In all of Thilo Heinzmann’s work, but especially now, in the meeting of two different formulas, it is possible to observe extremely eloquently that the material is the medium and the medium is the work in itself. Painting is its own medium, the support is the surface and the background is pure form. There is no possible division between the visual and the conceptual. The sensorial covers, like an insurmountable mantle, any physical and intellectual perception of these pieces. The act of looking translates into the illusion of touching. The hand that sees and the eye that touches.

These works are intuitive and contemplative, agile and immutable. As if they were icebergs, the styrofoam cuts seem to delve into the immense profundity until sinking into an inscrutable depth. Here, the two overlapping surfaces, the organic nature of the grain of the painted wood, and the cutting roughness of the styrofoam, constitute, in their meeting, a most beautiful deployment of differing natures. The pigments, amplified and resonant, centrifugal and centripetal, are volatile ecstasies which undertake a direct experimentation into the inherent questions of painting.

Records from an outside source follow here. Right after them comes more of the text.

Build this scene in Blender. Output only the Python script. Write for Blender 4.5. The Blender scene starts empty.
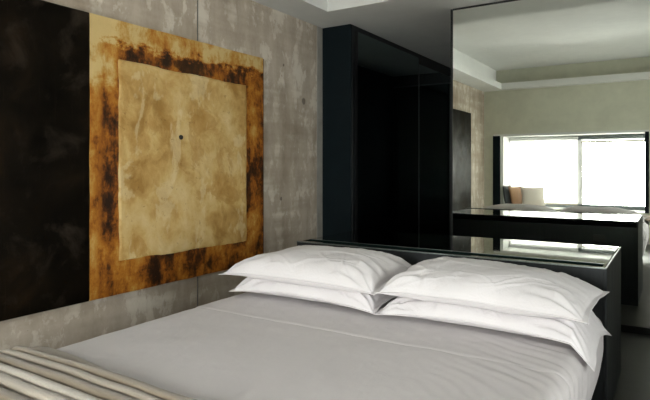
import bpy, bmesh, math, random
from mathutils import Vector, Matrix, noise as MN
random.seed(7)
S = bpy.context.scene
COL = S.collection
V = Vector

# ------------------------------------------------------------------ helpers
def lerp(a, b, t): return a + (b - a) * t
def sstep(a, b, x):
    t = min(1.0, max(0.0, (x - a) / (b - a)))
    return t * t * (3 - 2 * t)
def nz(x, y, z=0.0): return MN.noise(V((x, y, z)))
def fbm(x, y, z=0.0, o=4): return MN.fractal(V((x, y, z)), 1.0, 2.0, o)

def box(bm, x0, x1, y0, y1, z0, z1):
    vs = [bm.verts.new((x, y, z)) for z in (z0, z1) for y in (y0, y1) for x in (x0, x1)]
    for f in ((0, 2, 3, 1), (4, 5, 7, 6), (0, 1, 5, 4), (2, 6, 7, 3), (0, 4, 6, 2), (1, 3, 7, 5)):
        bm.faces.new([vs[i] for i in f])

def boxes(*bs):
    bm = bmesh.new()
    for b in bs: box(bm, *b)
    return bm

def obj(name, bm, mat, parent=None, bevel=0.0, smooth=False, org=None):
    """one mesh object; bmesh is given in room coordinates"""
    if org is None: org = V(parent['_o']) if parent is not None and '_o' in parent else V((0, 0, 0))
    org = V(org)
    bmesh.ops.recalc_face_normals(bm, faces=bm.faces[:])
    for v in bm.verts: v.co -= org
    me = bpy.data.meshes.new(name); bm.to_mesh(me); bm.free()
    me.materials.append(mat)
    if smooth:
        for p in me.polygons: p.use_smooth = True
    o = bpy.data.objects.new(name, me); COL.objects.link(o)
    if parent is not None:
        o.parent = parent
    else:
        o.location = org
    o['_o'] = tuple(org)
    if bevel:
        m = o.modifiers.new('Bevel', 'BEVEL'); m.width = bevel; m.segments = 2
        m.limit_method = 'ANGLE'
    return o

def tag(o, label, cat, group=None):
    o['label'] = label; o['category'] = cat
    if group: o['group'] = group
    return o

def thing(name, label, cat, loc, group=None):
    o = bpy.data.objects.new(name, None); COL.objects.link(o)
    o.location = loc; o['_o'] = tuple(loc); o.empty_display_size = .1
    return tag(o, label, cat, group)

def struct(name, bm, mat, parent=None, **k):
    o = obj(name, bm, mat, parent, **k)
    if parent is None: o['kind'] = 'structure'
    return o

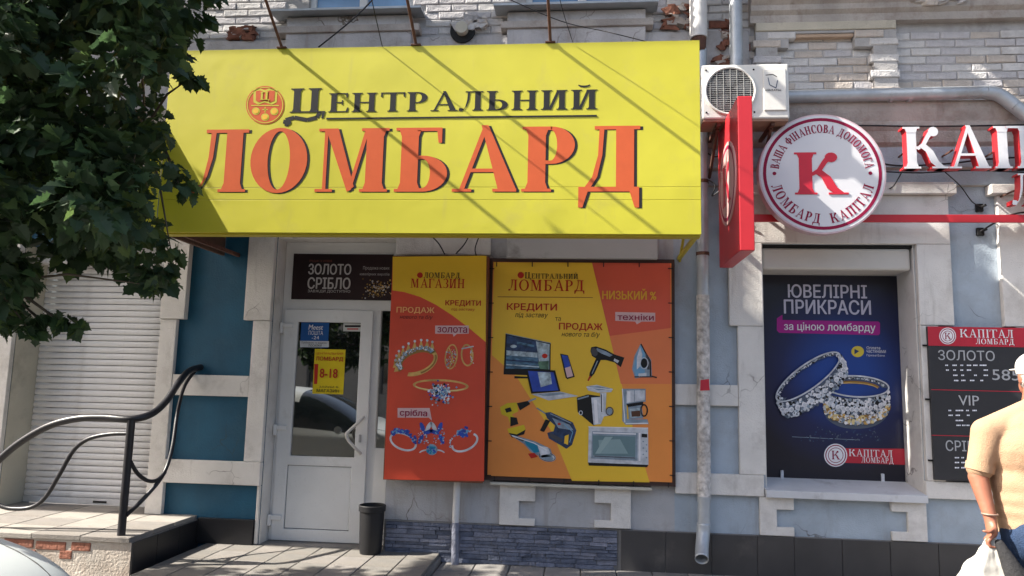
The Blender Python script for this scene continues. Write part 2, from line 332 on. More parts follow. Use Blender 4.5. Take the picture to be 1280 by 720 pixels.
# ================================================================== ground
def stone_slabs(parent, x0, x1, y0, y1, nx, ny, z, th, mats, gap=.008, stagger=0):
    meshes = []
    dx, dy = (x1-x0)/nx, (y1-y0)/ny
    for k, mt_ in enumerate(mats):
        m = MB(); m.box(-dx/2+gap/2, dx/2-gap/2, -dy/2+gap/2, dy/2-gap/2, -th, 0, mt_)
        o = m.build('paving_slab', None, bevel=0); me = o.data; bpy.data.objects.remove(o)
        bm = bmesh.new(); bm.from_mesh(me); bmesh.ops.bevel(bm, geom=[e for e in bm.edges if all(v.co.z > -.001 for v in e.verts)], offset=.004, segments=1, affect='EDGES'); bm.to_mesh(me); bm.free(); meshes.append(me)
    r = random.Random(3)
    for j in range(ny):
        for i in range(nx):
            o = bpy.data.objects.new('paving_slab', r.choice(meshes)); COL.objects.link(o); o.parent = parent
            o.location = Vector((x0+dx*(i+.5), y0+dy*(j+.5), z+r.uniform(-.002, .002)))-org(parent); o.rotation_euler = (r.uniform(-.004, .004), r.uniform(-.004, .004), 0)
def slab(name, x0, x1, y0, y1, z0, z1, mat, **k):
    m = MB(); m.box(x0, x1, y0, y1, z0, z1, mat); o = m.build(name, None, **k); o['kind'] = 'structure'; return o
gm = MB(); gm.face([(-300, -300, -.135), (300, -300, -.135), (300, 300, -.135), (-300, 300, -.135)], asphalt); tag(gm.build('ground'), kind='structure')
slab('road', -60, 60, -16, -3.12, -.13, -.12, asphalt)
side = slab('sidewalk', -40, 40, -3.0, .25, -.13, -.03, side_m)
stone_slabs(side, -1.19, 4.19, -1.5, -.02, 18, 5, 0, .03, [side_m, M('sidewalk_slab_light', (.25, .235, .22), .9, .15, 5, .6, 90, dirt=.25)])
slab('kerb', -40, 40, -3.12, -3.0, -.13, 0.0, M('kerb_concrete', (.3, .29, .28), .9, .12, 4, .5, 60))
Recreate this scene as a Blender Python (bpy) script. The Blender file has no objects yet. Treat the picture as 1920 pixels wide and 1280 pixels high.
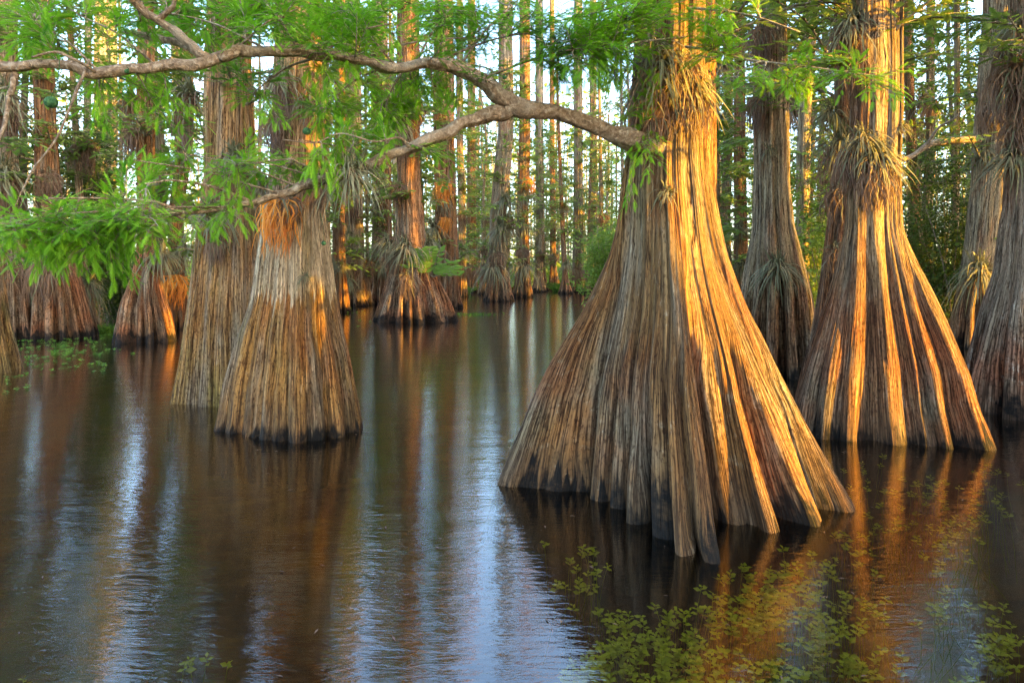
import bpy, math, random
import numpy as np
from mathutils import Vector

# ------------------------------------------------------------------ camera, sky, sun, exposure
scene = bpy.context.scene
col = scene.collection
F, HX, HY, CH = 1250.0, 960.0, 500.0, 1.5          # focal length / horizon in photo pixels, camera height

def W(px, py, Y):
    return np.array([(px - HX) / F * Y, Y, CH - (py - HY) / F * Y])

cam = bpy.data.cameras.new('camera')
cam.sensor_width = 36.0
cam.lens = 36.0 * F / 1920.0
cam.shift_y = -(640.0 - HY) / 1920.0
cam.clip_start, cam.clip_end = 0.05, 2000.0
camo = bpy.data.objects.new('camera', cam)
camo.location = (0, 0, CH)
camo.rotation_euler = (math.radians(90), 0, 0)
col.objects.link(camo)
scene.camera = camo

SUN_AZ, SUN_EL = math.radians(125), math.radians(14)      # azimuth clockwise from +Y
world = bpy.data.worlds.new('World')
scene.world = world
world.use_nodes = True
wn, wl = world.node_tree.nodes, world.node_tree.links
wn.clear()
sky = wn.new('ShaderNodeTexSky')
sky.sky_type = 'NISHITA'
sky.sun_disc = False
sky.sun_elevation, sky.sun_rotation = SUN_EL, SUN_AZ
sky.air_density, sky.dust_density, sky.ozone_density = 1.0, 2.0, 2.0
hs = wn.new('ShaderNodeHueSaturation')
hs.inputs['Saturation'].default_value = 0.95
bg = wn.new('ShaderNodeBackground')
bg.inputs['Strength'].default_value = 0.15
wo = wn.new('ShaderNodeOutputWorld')
wl.new(sky.outputs[0], hs.inputs['Color'])
wl.new(hs.outputs[0], bg.inputs['Color'])
wl.new(bg.outputs[0], wo.inputs['Surface'])

sd = bpy.data.lights.new('sun', 'SUN')
sd.energy = 3.2
sd.angle = math.radians(0.6)
sd.color = (1.0, 0.56, 0.035)
so = bpy.data.objects.new('sun', sd)
sv = Vector((math.sin(SUN_AZ) * math.cos(SUN_EL), math.cos(SUN_AZ) * math.cos(SUN_EL), math.sin(SUN_EL)))
so.rotation_euler = sv.to_track_quat('Z', 'Y').to_euler()
so.location = (20, -8, 12)
col.objects.link(so)

scene.view_settings.view_transform = 'Standard'
scene.view_settings.look = 'None'
scene.view_settings.gamma = 1.0
scene.view_settings.exposure = 3.35
scene.cycles.max_bounces = 6
scene.cycles.diffuse_bounces = 3
scene.cycles.glossy_bounces = 3
scene.cycles.transparent_max_bounces = 8
scene.cycles.use_denoising = True
scene.cycles.denoising_prefilter = 'NONE'
scene.cycles.sample_clamp_indirect = 0.5
scene.cycles.use_adaptive_sampling = False
scene.cycles.caustics_reflective = False
scene.cycles.caustics_refractive = False

rng = np.random.default_rng(7)
random.seed(7)

# ------------------------------------------------------------------ helpers
def vnoise(x, y, z, seed=0):
    xi, yi, zi = np.floor(x).astype(np.int64), np.floor(y).astype(np.int64), np.floor(z).astype(np.int64)
    fx, fy, fz = x - xi, y - yi, z - zi
    fx, fy, fz = fx * fx * (3 - 2 * fx), fy * fy * (3 - 2 * fy), fz * fz * (3 - 2 * fz)
    def h(a, b, c):
        n = (a * 374761393 + b * 668265263 + c * 1274126177 + seed * 974634777) & 0xFFFFFFFF
        n = ((n ^ (n >> 13)) * 1274126177) & 0xFFFFFFFF
        n = ((n ^ (n >> 16)) * 2246822519) & 0xFFFFFFFF
        return ((n ^ (n >> 15)) & 0xFFFFFF) / 16777215.0
    out = 0
    for dx in (0, 1):
        wx = fx if dx else 1 - fx
        for dy in (0, 1):
            wy = fy if dy else 1 - fy
            for dz in (0, 1):
                wz = fz if dz else 1 - fz
                out = out + wx * wy * wz * h(xi + dx, yi + dy, zi + dz)
    return out

def np_mesh(name, V, quads=None, tris=None, mat=None, parent=None, smooth=False, attrs=None, loc=None):
    me = bpy.data.meshes.new(name)
    V = np.asarray(V, dtype=np.float32)
    nq = 0 if quads is None else len(quads)
    nt = 0 if tris is None else len(tris)
    me.vertices.add(len(V))
    me.vertices.foreach_set('co', V.ravel())
    idx = []
    if nq: idx.append(np.asarray(quads, np.int32).ravel())
    if nt: idx.append(np.asarray(tris, np.int32).ravel())
    idx = np.concatenate(idx)
    me.loops.add(len(idx))
    me.loops.foreach_set('vertex_index', idx)
    me.polygons.add(nq + nt)
    st = np.concatenate([np.arange(nq) * 4, nq * 4 + np.arange(nt) * 3]).astype(np.int32)
    me.polygons.foreach_set('loop_start', st)
    me.polygons.foreach_set('loop_total', np.concatenate([np.full(nq, 4), np.full(nt, 3)]).astype(np.int32))
    if smooth:
        me.polygons.foreach_set('use_smooth', np.ones(nq + nt, bool))
    for k, a in (attrs or {}).items():
        a = np.asarray(a, np.float32)
        if a.ndim == 2:
            t = me.attributes.new(k, 'FLOAT_VECTOR', 'POINT'); t.data.foreach_set('vector', a.ravel())
        else:
            t = me.attributes.new(k, 'FLOAT', 'POINT'); t.data.foreach_set('value', a)
    me.update(calc_edges=True)
    me.validate()
    if mat: me.materials.append(mat)
    o = bpy.data.objects.new(name, me)
    col.objects.link(o)
    if parent is not None: o.parent = parent
    if loc is not None: o.location = loc
    return o

class MB:
    def __init__(s): s.V, s.Q, s.T, s.A, s.n = [], [], [], [], 0
    def add(s, V, Q=None, T=None, a=None):
        V = np.asarray(V, float)
        s.V.append(V)
        if Q is not None and len(Q): s.Q.append(np.asarray(Q) + s.n)
        if T is not None and len(T): s.T.append(np.asarray(T) + s.n)
        s.A.append(np.zeros(len(V)) if a is None else np.broadcast_to(a, (len(V),)))
        s.n += len(V)
    def build(s, name, mat, parent=None, smooth=False, off=(0, 0, 0)):
        if not s.n: return None
        V = np.concatenate(s.V) - np.asarray(off)
        return np_mesh(name, V, np.concatenate(s.Q) if s.Q else None, np.concatenate(s.T) if s.T else None,
                       mat, parent, smooth, {'rnd': np.concatenate(s.A)})

def catmull(P, n):
    P = np.asarray(P, float)
    if len(P) < 3:
        t = np.linspace(0, 1, n)[:, None]
        return P[0] * (1 - t) + P[-1] * t
    Q = np.vstack([2 * P[0] - P[1], P, 2 * P[-1] - P[-2]])
    out = []
    for u in np.linspace(0, len(P) - 1 - 1e-6, n):
        i = int(u); t = u - i
        a, b, c, d = Q[i], Q[i + 1], Q[i + 2], Q[i + 3]
        out.append(0.5 * ((2 * b) + (c - a) * t + (2 * a - 5 * b + 4 * c - d) * t * t + (3 * b - a - 3 * c + d) * t ** 3))
    return np.array(out)

def tube(mb, P, R, sides=6, lump=0.0, a=0.5, seed=0):
    P = np.asarray(P, float); n = len(P)
    R = np.broadcast_to(np.asarray(R, float), (n,))
    T = np.gradient(P, axis=0); T /= np.linalg.norm(T, axis=1)[:, None] + 1e-9
    u = np.cross(T[0], [0.13, 0.21, 1.0]); u /= np.linalg.norm(u) + 1e-9
    rings = []
    th = np.arange(sides) / sides * 2 * np.pi
    L = np.concatenate([[0], np.cumsum(np.linalg.norm(np.diff(P, axis=0), axis=1))])
    for i in range(n):
        u = u - T[i] * np.dot(u, T[i]); u /= np.linalg.norm(u) + 1e-9
        v = np.cross(T[i], u)
        r = np.full(sides, R[i])
        if lump:
            r = r * (1 + lump * (vnoise(np.cos(th) * 2.2 + seed, np.sin(th) * 2.2, np.full(sides, L[i] * 5), seed) - .5)
                     + .5 * lump * (vnoise(np.cos(th) * 5 + seed, np.sin(th) * 5, np.full(sides, L[i] * 9), seed + 5) - .5))
        rings.append(P[i] + np.outer(np.cos(th) * r, u) + np.outer(np.sin(th) * r, v))
    V = np.vstack(rings + [P[-1:]])
    i, j = np.meshgrid(np.arange(n - 1), np.arange(sides), indexing='ij')
    j2 = (j + 1) % sides
    Q = np.stack([i * sides + j, i * sides + j2, (i + 1) * sides + j2, (i + 1) * sides + j], -1).reshape(-1, 4)
    jj = np.arange(sides)
    T3 = np.stack([(n - 1) * sides + jj, (n - 1) * sides + (jj + 1) % sides, np.full(sides, n * sides)], -1)
    mb.add(V, Q, T3, a)

# ------------------------------------------------------------------ materials
def nmat(name):
    m = bpy.data.materials.new(name); m.use_nodes = True
    nt = m.node_tree; nt.nodes.clear()
    out = nt.nodes.new('ShaderNodeOutputMaterial')
    return m, nt.nodes, nt.links, out

def mixc(N, L, fac, a, b, blend='MIX'):
    n = N.new('ShaderNodeMix'); n.data_type = 'RGBA'; n.blend_type = blend
    if isinstance(fac, (int, float)): n.inputs[0].default_value = fac
    else: L.new(fac, n.inputs[0])
    for k, s in ((6, a), (7, b)):
        if isinstance(s, tuple): n.inputs[k].default_value = (*s, 1) if len(s) == 3 else s
        else: L.new(s, n.inputs[k])
    return n.outputs[2]

def math_(N, L, op, a, b=None, c=None, clamp=False):
    n = N.new('ShaderNodeMath'); n.operation = op; n.use_clamp = clamp
    for k, s in enumerate((a, b, c)):
        if s is None: continue
        if isinstance(s, (int, float)): n.inputs[k].default_value = s
        else: L.new(s, n.inputs[k])
    return n.outputs[0]

def ramp(N, L, fac, stops):
    n = N.new('ShaderNodeValToRGB')
    e = n.color_ramp.elements
    while len(e) < len(stops): e.new(0.5)
    for k, (p, c) in enumerate(stops):
        e[k].position = p; e[k].color = (*c, 1) if not isinstance(c, (int, float)) else (c, c, c, 1)
    L.new(fac, n.inputs[0])
    return n.outputs[0]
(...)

Asked about Miles Davis, Herbie Hancock put particular emphasis on the unique and fundamental cymbal crash on the track called So What in order to explain what for him jazz was all about. A master stroke which did not just constitute the point of departure for the melody to follow, which was set in motion by the trumpet of Miles Davis, but which was also the beginning, and almost the conclusion, of the whole of jazz history, before and after, concentrated in the resonance of that gesture, of that amplified sound which progressively captured and reverberated in each of the chinks and notes of jazz music. That same resonance captured in a calculated explosion is what we now find in this show by Thilo Heinzmann. A crash of pigment suspended in the air, paralysed in the moment in which it resounds, retains, splashes and brings together all of the rest of the exhibition.